*Goal:* Copy out every line exactly, passing over the pictures.

····················

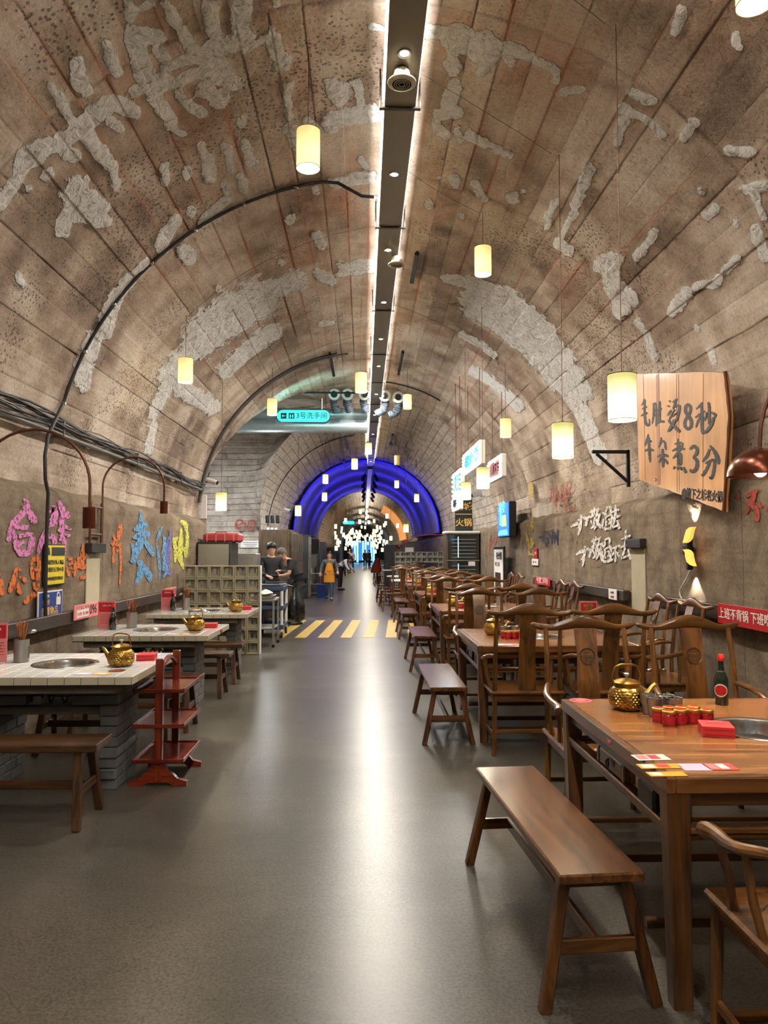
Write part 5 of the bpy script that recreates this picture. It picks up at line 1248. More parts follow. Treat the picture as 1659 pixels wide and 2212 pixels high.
def make_chair():
    """yoke-back armchair, faces +Y, origin on the floor under the seat centre"""
    t = thing('yoke_armchair', 'chair', 'chair'); w = .285; d = .25
    MB().box((0, 0, .468), (.57, .50, .030), .010).build('seat', 'chair_wood_X', t)
    mb = MB()
    for s in (-1, 1): mb.box((s*(w-.035), 0, .43), (.018, .42, .05), .003)
    mb.box((0, d-.035, .43), (.48, .018, .05), .003); mb.box((0, -d+.035, .43), (.48, .018, .05), .003); mb.build('apron', 'chair_wood_X', t)
    for s in (-1, 1):
        MB().tube([(s*.262, d-.02, 0), (s*.252, d-.035, .455)], [.017, .020], 10).build('leg', 'chair_wood_Z', t)
        MB().tube([(s*.262, -d+.02, 0), (s*.252, -d+.03, .46), (s*.250, -d+.028, .60), (s*.245, -d+.0, .85), (s*.242, -d-.045, 1.075)], [.018, .020, .018, .017, .015], 10).build('back_post', 'chair_wood_Z', t)
        # armrest: springs from the back post, sweeps out and down to a rolled end
        pts = [(s*.248, -d+.02, .745), (s*.275, -d+.10, .74), (s*.300, -d+.20, .715), (s*.296, -d+.29, .695), (s*.285, -d+.38, .685), (s*.290, -d+.435, .68), (s*.300, -d+.47, .675)]
        P_ = [Vector(q) for q in pts]; out = []; rs = []
        rad = [.013, .016, .018, .018, .021, .028, .022]
        for i in range(len(P_)-1):
            for k in range(4):
                a = P_[max(i-1, 0)]; b = P_[i]; c = P_[i+1]; e = P_[min(i+2, len(P_)-1)]; q = k/4
                out.append(.5*((2*b)+(c-a)*q+(2*a-5*b+4*c-e)*q*q+(3*b-a-3*c+e)*q**3)); rs.append(rad[i]*(1-q)+rad[i+1]*q)
        out.append(P_[-1]); rs.append(.012)
        MB().tube(out, rs, 10).build('armrest', 'chair_wood_Y', t)
        MB().tube([(s*.262, .10, .48), (s*.268, .105, .58), (s*.286, .14, .68)], [.016, .014, .015], 8).build('arm_post', 'chair_wood_Z', t)
        MB().tube([(s*.262, -.07, .48), (s*.285, -.065, .58), (s*.296, -.05, .71)], [.013, .014, .012], 8).build('arm_spindle', 'chair_wood_Z', t)
        MB().bar((s*.258, -d+.02, .14), (s*.258, d-.03, .14), .02, .03).build('stretcher', 'chair_wood_Y', t)
    MB().bar((-.255, d-.03, .10), (.255, d-.03, .10), .035, .025).build('foot_rest', 'chair_wood_X', t)
    MB().bar((-.255, -d+.02, .18), (.255, -d+.02, .18), .02, .028).build('stretcher', 'chair_wood_X', t)
    # splat, gently curved
    rings = []
    for z, y, hw in ((.483, -d+.035, .068), (.60, -d+.045, .066), (.75, -d+.035, .063), (.90, -d+.005, .062), (1.075, -d-.045, .068)):
        rings.append([Vector((x, y+yy, z)) for x, yy in ((-hw, -.007), (hw, -.007), (hw, .007), (-hw, .007))])
    sp = MB().loft(rings).build('splat', 'chair_wood_Z', t, ang=50)
    for s in (-1, 1):       # carved round medallion on both faces
        mb = MB(); zc_ = .91; yc = -d+.002+s*.0085; r = .048
        A = lambda a, q: (q*math.cos(a), yc-(q*math.sin(a))*.28, zc_+q*math.sin(a))
        mb.tube([A(a, r) for a in np.linspace(0, 2*PI, 28)], .0028, 5)
        mb.tube([A(a, r*.84) for a in np.linspace(0, 2*PI, 28)], .0016, 4)
        for zz, hw in ((-.007, .034), (.007, .034), (.0, .034)): mb.tube([(-hw, yc-zz*.28, zc_+zz), (hw, yc-zz*.28, zc_+zz)], .0018, 4)
        for q in (-1, 1):
            mb.tube([(0, yc-q*.034*.28, zc_+q*.034), (0, yc-q*.012*.28, zc_+q*.012)], .0018, 4)
            mb.tube([(-.022, yc-q*.02*.28, zc_+q*.020), (0, yc-q*.026*.28, zc_+q*.027), (.022, yc-q*.02*.28, zc_+q*.020)], .0018, 4)
            mb.tube([(-.014, yc-q*.014*.28, zc_+q*.014), (-.014, yc-q*.03*.28, zc_+q*.030)], .0014, 4); mb.tube([(.014, yc-q*.014*.28, zc_+q*.014), (.014, yc-q*.03*.28, zc_+q*.030)], .0014, 4)
        mb.build('medallion', 'dark_carving', sp)
    rings = []; n = 41
    for i in range(n):
        x = -.325+.65*i/(n-1); tp, bt = crest_profile(x); e = min(1, (1-abs(x)/.327)/.06+.12)**.5
        cz = (tp+bt)/2; hh = (tp-bt)/2*e; yy = -d-.055+.03*(abs(x)/.325)**2*-1
        rings.append([Vector((x, yy+.019*math.cos(2*PI*k/10)*(.6+.4*e), cz+hh*math.sin(2*PI*k/10))) for k in range(10)])
    MB().loft(rings).build('crest_rail', 'chair_wood_X', t, ang=60)
    return t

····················

*Problem solution:*
Write part 5 of the bpy script that recreates this picture. It picks up at line 1248. More parts follow. Treat the picture as 1659 pixels wide and 2212 pixels high.
def make_chair():
    """yoke-back armchair, faces +Y, origin on the floor under the seat centre"""
    t = thing('yoke_armchair', 'chair', 'chair'); w = .285; d = .25
    MB().box((0, 0, .468), (.57, .50, .030), .010).build('seat', 'chair_wood_X', t)
    mb = MB()
    for s in (-1, 1): mb.box((s*(w-.035), 0, .43), (.018, .42, .05), .003)
    mb.box((0, d-.035, .43), (.48, .018, .05), .003); mb.box((0, -d+.035, .43), (.48, .018, .05), .003); mb.build('apron', 'chair_wood_X', t)
    for s in (-1, 1):
        MB().tube([(s*.262, d-.02, 0), (s*.252, d-.035, .455)], [.017, .020], 10).build('leg', 'chair_wood_Z', t)
        MB().tube([(s*.262, -d+.02, 0), (s*.252, -d+.03, .46), (s*.250, -d+.028, .60), (s*.245, -d+.0, .85), (s*.242, -d-.045, 1.075)], [.018, .020, .018, .017, .015], 10).build('back_post', 'chair_wood_Z', t)
        # armrest: springs from the back post, sweeps out and down to a rolled end
        pts = [(s*.248, -d+.02, .745), (s*.275, -d+.10, .74), (s*.300, -d+.20, .715), (s*.296, -d+.29, .695), (s*.285, -d+.38, .685), (s*.290, -d+.435, .68), (s*.300, -d+.47, .675)]
        P_ = [Vector(q) for q in pts]; out = []; rs = []
        rad = [.013, .016, .018, .018, .021, .028, .022]
        for i in range(len(P_)-1):
            for k in range(4):
                a = P_[max(i-1, 0)]; b = P_[i]; c = P_[i+1]; e = P_[min(i+2, len(P_)-1)]; q = k/4
                out.append(.5*((2*b)+(c-a)*q+(2*a-5*b+4*c-e)*q*q+(3*b-a-3*c+e)*q**3)); rs.append(rad[i]*(1-q)+rad[i+1]*q)
        out.append(P_[-1]); rs.append(.012)
        MB().tube(out, rs, 10).build('armrest', 'chair_wood_Y', t)
        MB().tube([(s*.262, .10, .48), (s*.268, .105, .58), (s*.286, .14, .68)], [.016, .014, .015], 8).build('arm_post', 'chair_wood_Z', t)
        MB().tube([(s*.262, -.07, .48), (s*.285, -.065, .58), (s*.296, -.05, .71)], [.013, .014, .012], 8).build('arm_spindle', 'chair_wood_Z', t)
        MB().bar((s*.258, -d+.02, .14), (s*.258, d-.03, .14), .02, .03).build('stretcher', 'chair_wood_Y', t)
    MB().bar((-.255, d-.03, .10), (.255, d-.03, .10), .035, .025).build('foot_rest', 'chair_wood_X', t)
    MB().bar((-.255, -d+.02, .18), (.255, -d+.02, .18), .02, .028).build('stretcher', 'chair_wood_X', t)
    # splat, gently curved
    rings = []
    for z, y, hw in ((.483, -d+.035, .068), (.60, -d+.045, .066), (.75, -d+.035, .063), (.90, -d+.005, .062), (1.075, -d-.045, .068)):
        rings.append([Vector((x, y+yy, z)) for x, yy in ((-hw, -.007), (hw, -.007), (hw, .007), (-hw, .007))])
    sp = MB().loft(rings).build('splat', 'chair_wood_Z', t, ang=50)
    for s in (-1, 1):       # carved round medallion on both faces
        mb = MB(); zc_ = .91; yc = -d+.002+s*.0085; r = .048
        A = lambda a, q: (q*math.cos(a), yc-(q*math.sin(a))*.28, zc_+q*math.sin(a))
        mb.tube([A(a, r) for a in np.linspace(0, 2*PI, 28)], .0028, 5)
        mb.tube([A(a, r*.84) for a in np.linspace(0, 2*PI, 28)], .0016, 4)
        for zz, hw in ((-.007, .034), (.007, .034), (.0, .034)): mb.tube([(-hw, yc-zz*.28, zc_+zz), (hw, yc-zz*.28, zc_+zz)], .0018, 4)
        for q in (-1, 1):
            mb.tube([(0, yc-q*.034*.28, zc_+q*.034), (0, yc-q*.012*.28, zc_+q*.012)], .0018, 4)
            mb.tube([(-.022, yc-q*.02*.28, zc_+q*.020), (0, yc-q*.026*.28, zc_+q*.027), (.022, yc-q*.02*.28, zc_+q*.020)], .0018, 4)
            mb.tube([(-.014, yc-q*.014*.28, zc_+q*.014), (-.014, yc-q*.03*.28, zc_+q*.030)], .0014, 4); mb.tube([(.014, yc-q*.014*.28, zc_+q*.014), (.014, yc-q*.03*.28, zc_+q*.030)], .0014, 4)
        mb.build('medallion', 'dark_carving', sp)
    rings = []; n = 41
    for i in range(n):
        x = -.325+.65*i/(n-1); tp, bt = crest_profile(x); e = min(1, (1-abs(x)/.327)/.06+.12)**.5
        cz = (tp+bt)/2; hh = (tp-bt)/2*e; yy = -d-.055+.03*(abs(x)/.325)**2*-1
        rings.append([Vector((x, yy+.019*math.cos(2*PI*k/10)*(.6+.4*e), cz+hh*math.sin(2*PI*k/10))) for k in range(10)])
    MB().loft(rings).build('crest_rail', 'chair_wood_X', t, ang=60)
    return t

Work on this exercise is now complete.